All you may know about the web site user is (what you think are) the sequence of his clicks. To make this data sensible, you may have to categorize users by their clicking sequences. Also, you may have to categorize the pages on the web site. These categorizations can get pretty fuzzy. By that, I mean there may be many, many ways to categorize with no compelling reason to use one categorization method over another. Also, though it is not exactly categorization, you also have to define a "session" - when a user started and stopped accessing a web site. The definition of a session can be arbitrary.
If session data are culled from multiple servers, you probably have a unique problem

If the servers' clocks are not exactly (!!) in sync, you are going to have a hard time tracing user activity
If your site generates pages dynamically, you may have to write your own system to track the dynamic content

This information also has to be correlated with the log file analysis. If a page consists of multiple dynamically generated areas, then you have a more complicated problem.
Web data issues make it harder to do the manual judgment tasks needed to use data mining tools to separate useful information from gibberish

By now there is awareness that a great deal of judgment that can only be provided by a human being is needed to for most data mining work. As you can imagine, all the problems with web data make it harder to do these judgment tasks that no software can do.
Often cursory analysis of web data produces most of the value that can be gained from analyzing the data

Or, in more academic terms, the marginal value of additional analysis may drop pretty rapidly. The data may be so dirty and so fuzzy that analyzing it further may not be worth it.
Web data by itself do not give you much information about the web site user

Unless the web site user has bought something from the site, you know very little about the site user. (I read that most registration information, if given, is false.) And even if a site user has bought something, you need to combine the web data with data from internal and external (like and Equifax, etc) non-Web data to learn something about the web site user.
Web data do not give you that much information about why a person does not become a customer

When you read that web data is supposed to help you find why a person did not customer, you find you do this by analyzing the clicks of a customer who left the site without buying. Also, the last page a person clicked on is supposed to be important to analyze. - In actuality, you get a little information that is usually not great. Remember, usually the only thing you know about the non-customer is his clicking pattern. Analysis of clicking patterns, as mentioned before, can be quite moot.
Some marketing writers have questioned the effectiveness of the extremely targeted marketing some firms attempt via web analytics

Though I make no claim to be a marketing expert, some of the supposed experts whose publications I have read have question the effectiveness of finely segmenting markets (which at its most extreme is segmenting markets to one person). They say that at some point in segmenting a market it is actually possible to get negative marginal returns. I interpret their writings to mean that marketers have to be humble about their understanding of consumer behavior. Though it seems counterintuitive, much more can be effectively acted upon by observation of group behavior rather than by observation of individual behavior.

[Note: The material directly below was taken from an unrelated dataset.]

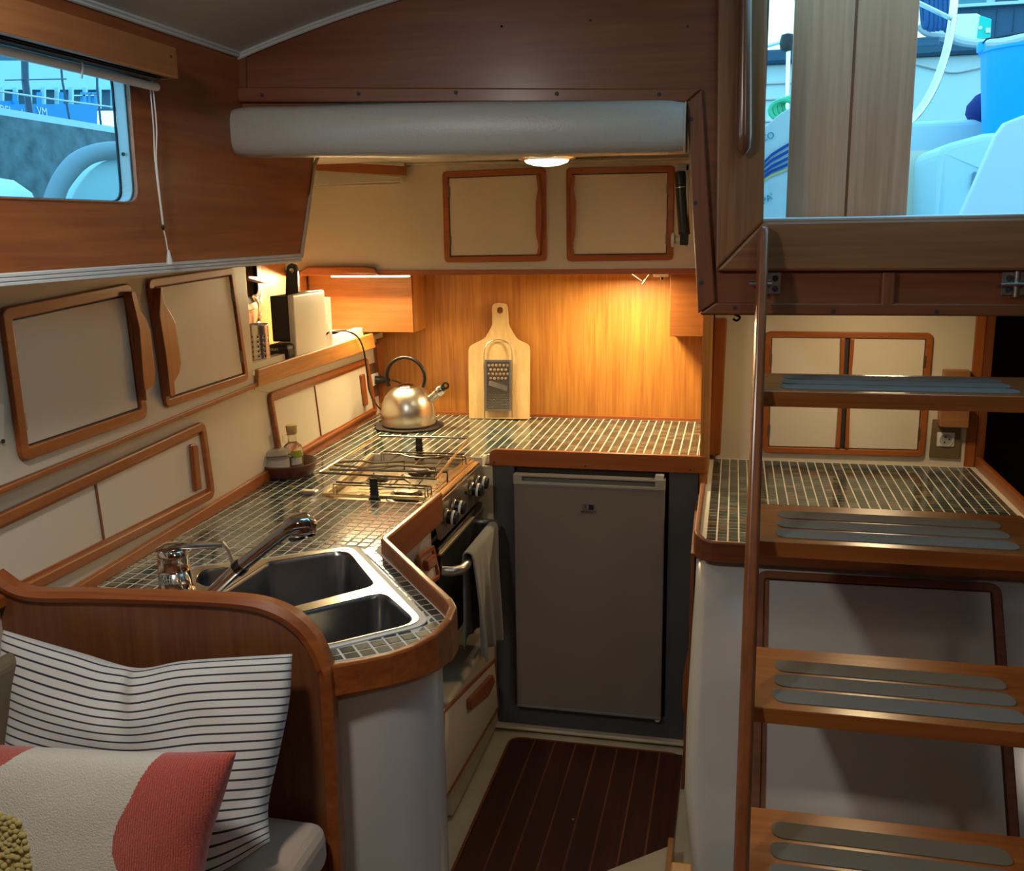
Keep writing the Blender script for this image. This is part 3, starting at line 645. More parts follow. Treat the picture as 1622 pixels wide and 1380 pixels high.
# raised fiddle frame of flat bar leaning over the rack, pot clamps
zt = ZC + 0.050
FB = mat('flat_bar_steel', (0.80, 0.66, 0.42), 0.2, 1.0)
q1, q2, q3, q4 = Pz(506, 749, zt), Pz(690, 759, zt), Pz(742, 694, zt + 0.006), Pz(600, 691, zt + 0.006)
for a, b, m in ((q1, q2, ROD), (q2, q3, FB), (q3, q4, ROD), (q4, q1, FB)):
    MB().tube([a, b], 0.0034, 8).build('fiddle_bar', m, st, smooth=True)
for k, (a, b) in enumerate((((530, 737), (690, 741)), ((522, 744), (708, 748)), ((532, 733), (640, 731)))):
    A_ = Pz(a[0], a[1], zt - 0.004); B_ = Pz(b[0], b[1], zt - 0.008)
    rod([A_, A_.lerp(B_, 0.3) + V((0, 0.02 * (k - 1), 0)), A_.lerp(B_, 0.6) - V((0, 0.015 * (k - 1), 0)), B_, B_ + V((0, 0.0, -0.03))], 0.0032)
CLM = mat('clamp_black', (0.015, 0.016, 0.018), 0.22, coat=0.5)
for (xa, ya, zl, zh) in ((Pz(600, 790, ZP).x, 2.415, ZP - 0.004, zt + 0.004), (Pz(682, 716, ZP).x, 2.905, ZP, zt + 0.012)):
    cl = MB().box((xa - 0.011, ya - 0.003, zl), (xa + 0.011, ya + 0.003, zh)).box((xa - 0.014, ya - 0.010, zl), (xa + 0.014, ya + 0.010, zl + 0.014))
    for k in range(6): cl.box((xa - 0.0135, ya - 0.004, zl + 0.014 + k * 0.008), (xa + 0.0135, ya + 0.004, zl + 0.018 + k * 0.008))
    cl.build('pot_clamp', CLM, st, bevel=0.0015)
MB().box((-1.165, 2.405, ZC), (-1.118, 2.430, ZC + 0.012)).build('gimbal_bracket', ALU, st, bevel=0.003)
# oven door and handle
dz0, dz1 = 0.50, ZP - 0.118
slab('oven_vent', [(-0.790, 2.412, ZP - 0.102), (-0.790, 2.885, ZP - 0.102), (-0.790, 2.885, dz1 + 0.002), (-0.790, 2.412, dz1 + 0.002)], (-0.006, 0, 0), BLACK, st)
MB().box((-0.795, 2.412, dz1 - 0.020), (-0.768, 2.885, dz1 - 0.006)).build('vent_strip', mat('vent_steel', (0.12, 0.10, 0.08), 0.35, 1.0), st, bevel=0.002)
dr = MB().box((-0.798, 2.414, dz0), (-0.762, 2.884, dz1 - 0.026)).build('oven_door', DARKS, st, bevel=0.004)
MB().box((-0.800, 2.414, dz1 - 0.027), (-0.762, 2.884, dz1 - 0.022)).build('door_top_trim', mat('door_trim_steel', (0.62, 0.54, 0.44), 0.4, 1.0), dr)
hz_ = dz1 - 0.075
MB().tube([(-0.764, 2.425, hz_), (-0.735, 2.428, hz_), (-0.715, 2.445, hz_), (-0.712, 2.48, hz_), (-0.712, 2.83, hz_), (-0.715, 2.862, hz_), (-0.735, 2.878, hz_), (-0.764, 2.88, hz_)], [0.012] * 8, 12, rz=[0.014] * 8).build('door_handle', ALU, dr, smooth=True)
# towel over the oven handle
tw = MB(); nu, nv = 26, 40
TM = mat('grey_terry', (0.22, 0.205, 0.185), 0.95, bump=1.0, bscale=900, var=0.18, sheen=0.3)
def towel():
    Y0, Y1 = 2.50, 2.80; vs = []; fs = []
    prof = [(-0.748, -0.30), (-0.738, -0.20), (-0.733, -0.10), (-0.730, -0.02)] + [(-0.712 - 0.019 * math.cos(a), 0.019 * math.sin(a)) for a in [math.pi * k / 8 for k in range(1, 8)]] + [(-0.692, -0.02), (-0.689, -0.10), (-0.686, -0.20), (-0.684, -0.30), (-0.684, -0.335)]
    M_ = len(prof)
    for i in range(nu + 1):
        u = i / nu
        for j, (x, z) in enumerate(prof):
            t = max(0, -z / 0.3); y = Y0 + (Y1 - Y0) * u * (1 - 0.22 * t) + 0.03 * t
            f = 0.010 * math.sin(u * 15 + 1) * t + 0.008 * math.sin(u * 31) * t
            vs.append((x + f * (1 if j > M_ / 2 else 0.4), y, hz_ + z + 0.014 + 0.012 * math.sin(u * 5) * t))
    for i in range(nu):
        for j in range(M_ - 1): a = i * M_ + j; fs.append((a, a + 1, a + M_ + 1, a + M_))
    me = bpy.data.meshes.new('towel'); me.from_pydata(vs, [], fs); me.materials.append(TM); me.update()
    o = link('hand_towel', me, TM, None, True)
    s = o.modifiers.new('s', 'SOLIDIFY'); s.thickness = 0.006; ss = o.modifiers.new('ss', 'SUBSURF'); ss.levels = 1; ss.render_levels = 2
    return o
tag(towel(), 'grey terry hand towel draped over the oven door handle', 'towel')

# --- refrigerator and grey surround
rs = slab_hole
sur = empty('refrigerator_surround', (-0.42, YS, 0), 'dark grey panel framing the small refrigerator under the counter', 'panel')
so_ = [(-0.745, YS, -0.0), (-0.09, YS, 0.0), (-0.09, YS, 0.925), (-0.745, YS, 0.925)]
fx0, fx1, fz0, fz1 = Py(822, 1108, YS).x, Py(1052, 900, YS).x, Py(822, 1112, YS).z, 0.895
MB().ring(rounded(so_, [0.035, 0.01, 0.005, 0.005]), rounded([(fx0 - 0.004, YS, fz0 - 0.004), (fx1 + 0.010, YS, fz0 - 0.004), (fx1 + 0.010, YS, fz1 + 0.02), (fx0 - 0.004, YS, fz1 + 0.02)], 0.004), (0, 0.02, 0)).build('surround_panel', GREY, sur, bevel=0.002)
S(MB().box((-0.80, YS - 0.025, 0.0), (-0.09, YS + 0.03, 0.012)).build('baseboard_back', SOLE, bevel=0.008, seg=3))
fr = empty('refrigerator', ((fx0 + fx1) / 2, YS + 0.2, fz0), 'small grey-beige refrigerator built in below the back counter', 'refrigerator')
FRM = mat('fridge_door_paint', (0.245, 0.205, 0.175), 0.42, var=0.02, bscale=4)
MB().box((fx0 + 0.004, YS - 0.002, fz0), (fx1 - 0.002, YS + 0.45, fz1 + 0.01)).build('body', BLACK, fr)
d = MB().box((fx0, YS - 0.032, fz0 + 0.006), (fx1, YS - 0.006, fz1 - 0.030)).build('door', FRM, fr, bevel=0.004)
FCAP = mat('fridge_cap_plastic', (0.42, 0.40, 0.34), 0.35)
cap = MB(); cz0, cz1 = fz1 - 0.031, fz1 + 0.001; yf = YS - 0.035
cap.ring([V((fx0 - 0.001, yf, cz0)), V((fx1 + 0.001, yf, cz0)), V((fx1 + 0.001, yf, cz1)), V((fx0 - 0.001, yf, cz1))],
         [V((fx0 + 0.028, yf, cz0 + 0.009)), V((fx1 - 0.030, yf, cz0 + 0.009)), V((fx1 - 0.030, yf, cz1 - 0.006)), V((fx0 + 0.028, yf, cz1 - 0.006))], (0, 0.03, 0))
cap.build('handle_cap', FCAP, d, bevel=0.003)
MB().box((fx0 + 0.026, YS - 0.020, cz0 + 0.005), (fx1 - 0.028, YS - 0.012, cz1 - 0.003)).build('handle_recess', mat('recess_grey', (0.20, 0.21, 0.19), 0.3), d)
MB().box((fx0, YS - 0.034, fz0), (fx1, YS - 0.005, fz0 + 0.009)).build('bottom_trim', mat('trim_grey', (0.22, 0.22, 0.22), 0.4), d, bevel=0.002)
slab('hinge', [(fx1 - 0.032, YS - 0.03, cz1 + 0.001), (fx1 - 0.006, YS - 0.03, cz1 - 0.006), (fx1 - 0.004, YS - 0.03, cz1 + 0.014), (fx1 - 0.030, YS - 0.03, cz1 + 0.014)], (0, 0.02, 0), mat('white_plastic', (0.75, 0.73, 0.68), 0.4), fr, bevel=0.001)
MB().lathe([(0.008, -0.012), (0.010, -0.004), (0.010, 0)], (fx1 - 0.012, YS - 0.018, fz0), 14).build('hinge_pin', mat('white_plastic', (0.75, 0.73, 0.68), 0.4), fr, smooth=True)
INK = mat('navy_ink', (0.015, 0.012, 0.035), 0.5)
lc = Py(932, 804, YS - 0.033)
slab('logo_square', [(lc.x + 0.001, lc.y, lc.z - 0.007), (lc.x + 0.016, lc.y, lc.z - 0.007), (lc.x + 0.016, lc.y, lc.z + 0.008), (lc.x + 0.001, lc.y, lc.z + 0.008)], (0, -0.0006, 0), INK, d)
lo_ = [(lc.x - 0.018, lc.y, lc.z - 0.008), (lc.x + 0.018, lc.y, lc.z - 0.008), (lc.x + 0.018, lc.y, lc.z + 0.009), (lc.x - 0.018, lc.y, lc.z + 0.009)]
MB().ring(rounded(lo_, 0.005), rounded(inset(lo_, 0.0008), 0.0042), (0, -0.0006, 0)).build('logo_outline', INK, d)
text_mesh('logo_star', '*', (lc.x - 0.009, lc.y - 0.001, lc.z - 0.003), (1, 0, 0), (0, 0, 1), 0.022, INK, d)
text_mesh('logo_text', 'FRIOMAT', (lc.x, lc.y - 0.001, lc.z - 0.0155), (1, 0, 0), (0, 0, 1), 0.0115, INK, d)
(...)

This essay is not meant to dissuade anyone from analyzing web data. Web data analysis can be extremely profitable. But like all other applications of data warehousing/decision support, web data analysis has to be done intelligently. That is, we have to know who are our real users, honestly acknowledge the data problems we cannot solve or can partially solve, and make our decisions on how much we want to analyze with an eye to expected marginal benefits versus marginal expected costs.